A recent story in Washington Post should inspire rage. A twelve-year-old boy, one of a set of twins, was shot by a U.S. soldier as the boy perched on the roof atop his home. A later Army search revealed an AK-47 somewhere in the house. The official U.S. story is that the soldier saw an armed figure on the roof and was defending himself. The Iraqi version of the story has three key points. A young Iraqi on the street says he told this soldier that the boy was unarmed and just watching the activity at 10 p.m. that night. The mother wails that the bullet that killed her Mohammed will be worth a million bullets. And the father, in an attempt to rationalize what has happened to his country and his home and his family, with dignity, informed by his own culture and ethics, asks why no American has yet apologized to him and his family. The father asks that, traditionally, he should be able to speak to the soldier who killed his boy, and also that soldier’s supervisor.

Of the stories told by the young Iraqi onlooker, the mother and the father of the slain child — only one will matter. The one who warned against the action and the one who desires a just and appropriate response to the death of his son will be ignored. The American Army, the Department of Defense, and the Commander in Chief do not listen and they do not apologize. Occupiers and invaders cannot listen to opposing views or apologize afterwards without the whole house of cards falling in on them. Everyone must collectively continue to deny the ugly and laughable nakedness of the emperor. But the woman’s loss, her rage at the injustice and the Stygian depth of her sadness — this will not be healed quickly.
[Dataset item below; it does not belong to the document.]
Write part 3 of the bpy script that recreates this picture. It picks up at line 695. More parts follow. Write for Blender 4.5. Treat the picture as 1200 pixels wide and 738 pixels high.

The bullet that killed Mohammed will indeed be measured by a million Iraqi bullets.

The Wolfowitz vision of externally imposed democracy — which of course he doesn’t really want because it will either be Shia dominated, or else a Kurd-Sunni-Shia split of the 20th century-drawn nation called Iraq — has painted its own picture. Unlike the fleshed out bodies in The Bloody Lane’s portrayal of the biggest single massacre of men during four bloody years of civil war, the characters in the Iraq occupation are only stick figures to him. They cannot but be, in order for him to sleep peacefully at night. Wolfowitz is an intellectual fan of the War of Northern Aggression, as he is an intellectual father of today’s aggression in Iraq. To flesh out the sacrificed souls for neo-conservative imperialism — to make these souls real, to hear their crying, to consider their demands for respect and national autonomy, to perceive their suffering, to sense their frustrated anger — this is unacceptable for neo-conservatives in general, and it is unacceptable for Wolfowitz in particular, as a key thought-donor in this ill-conceived aggression.

So we have a painting hanging in the Deputy Secretary’s office. Will there also be a painting of young Mohammed’s death? Intellectually, the death of one 12-year-old could never equate to the masterful stroke of 23,000 American casualties in one day at Antietam. Now there was a state-imposed blood-letting worthy of art.

In any case, Wolfowitz has other concerns, such as his new role controlling the lives and rights of the accused terrorists (we are still not sure of the actual or eventual charges) we are holding incommunicado in Guantanamo. Well, give the man time. He’s done plenty already, and with the new responsibilities delegated him by his bosses, we may be able to have that painting after all. I hope there is room on the wall.